_GIVEN MATERIAL_
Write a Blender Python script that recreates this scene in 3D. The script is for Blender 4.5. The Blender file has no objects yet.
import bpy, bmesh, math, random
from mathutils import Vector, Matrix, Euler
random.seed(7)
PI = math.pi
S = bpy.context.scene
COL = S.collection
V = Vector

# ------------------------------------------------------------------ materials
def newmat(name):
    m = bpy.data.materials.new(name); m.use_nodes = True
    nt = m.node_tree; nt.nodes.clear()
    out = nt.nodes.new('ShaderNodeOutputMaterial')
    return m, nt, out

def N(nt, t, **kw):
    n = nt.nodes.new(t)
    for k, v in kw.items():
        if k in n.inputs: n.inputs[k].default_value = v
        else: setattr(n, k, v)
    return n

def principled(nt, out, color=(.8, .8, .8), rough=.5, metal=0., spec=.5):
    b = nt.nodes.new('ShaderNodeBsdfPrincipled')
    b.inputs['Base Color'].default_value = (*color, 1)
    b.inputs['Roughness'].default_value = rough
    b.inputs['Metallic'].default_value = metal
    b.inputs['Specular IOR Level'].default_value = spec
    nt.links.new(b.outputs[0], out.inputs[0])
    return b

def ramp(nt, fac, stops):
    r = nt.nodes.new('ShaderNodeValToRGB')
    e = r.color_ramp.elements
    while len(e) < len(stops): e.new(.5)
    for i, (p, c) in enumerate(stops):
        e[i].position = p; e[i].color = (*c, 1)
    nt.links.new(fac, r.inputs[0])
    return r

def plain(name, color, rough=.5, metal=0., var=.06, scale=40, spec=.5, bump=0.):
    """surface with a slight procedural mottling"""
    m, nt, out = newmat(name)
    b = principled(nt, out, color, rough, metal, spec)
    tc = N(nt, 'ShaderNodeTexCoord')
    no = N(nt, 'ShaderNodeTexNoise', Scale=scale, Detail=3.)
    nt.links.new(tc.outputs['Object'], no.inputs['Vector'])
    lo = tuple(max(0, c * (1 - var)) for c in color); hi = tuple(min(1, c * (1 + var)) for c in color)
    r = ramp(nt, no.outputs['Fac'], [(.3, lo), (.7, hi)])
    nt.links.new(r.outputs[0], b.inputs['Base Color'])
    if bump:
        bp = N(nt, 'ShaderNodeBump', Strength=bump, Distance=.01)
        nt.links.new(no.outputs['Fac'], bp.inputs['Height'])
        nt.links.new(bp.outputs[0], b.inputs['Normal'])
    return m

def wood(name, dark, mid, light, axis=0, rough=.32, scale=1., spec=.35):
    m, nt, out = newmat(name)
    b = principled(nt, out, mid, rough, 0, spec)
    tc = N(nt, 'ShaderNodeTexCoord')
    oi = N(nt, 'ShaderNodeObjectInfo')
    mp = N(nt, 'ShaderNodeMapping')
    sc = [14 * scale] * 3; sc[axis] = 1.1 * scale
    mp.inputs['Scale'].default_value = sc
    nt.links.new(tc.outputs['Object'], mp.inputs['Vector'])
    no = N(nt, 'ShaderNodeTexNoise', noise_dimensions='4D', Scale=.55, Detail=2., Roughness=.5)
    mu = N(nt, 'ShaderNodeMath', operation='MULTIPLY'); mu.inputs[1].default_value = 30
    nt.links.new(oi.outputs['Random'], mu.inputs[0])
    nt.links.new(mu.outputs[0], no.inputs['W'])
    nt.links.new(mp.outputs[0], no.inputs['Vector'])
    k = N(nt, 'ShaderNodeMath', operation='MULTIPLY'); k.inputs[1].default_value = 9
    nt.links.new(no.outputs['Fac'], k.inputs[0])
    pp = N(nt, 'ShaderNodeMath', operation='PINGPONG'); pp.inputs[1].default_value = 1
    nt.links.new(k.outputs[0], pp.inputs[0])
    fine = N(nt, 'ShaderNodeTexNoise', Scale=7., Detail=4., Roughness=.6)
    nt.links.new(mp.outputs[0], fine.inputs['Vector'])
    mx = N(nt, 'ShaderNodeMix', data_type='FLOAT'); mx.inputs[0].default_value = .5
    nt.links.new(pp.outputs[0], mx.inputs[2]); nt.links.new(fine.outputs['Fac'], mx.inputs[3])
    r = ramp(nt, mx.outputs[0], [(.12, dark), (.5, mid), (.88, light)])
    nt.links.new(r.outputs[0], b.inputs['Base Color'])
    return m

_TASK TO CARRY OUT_
Find how many of the lines above have the word "scene" in them. State only that number.

_FINISHED ANSWER_
2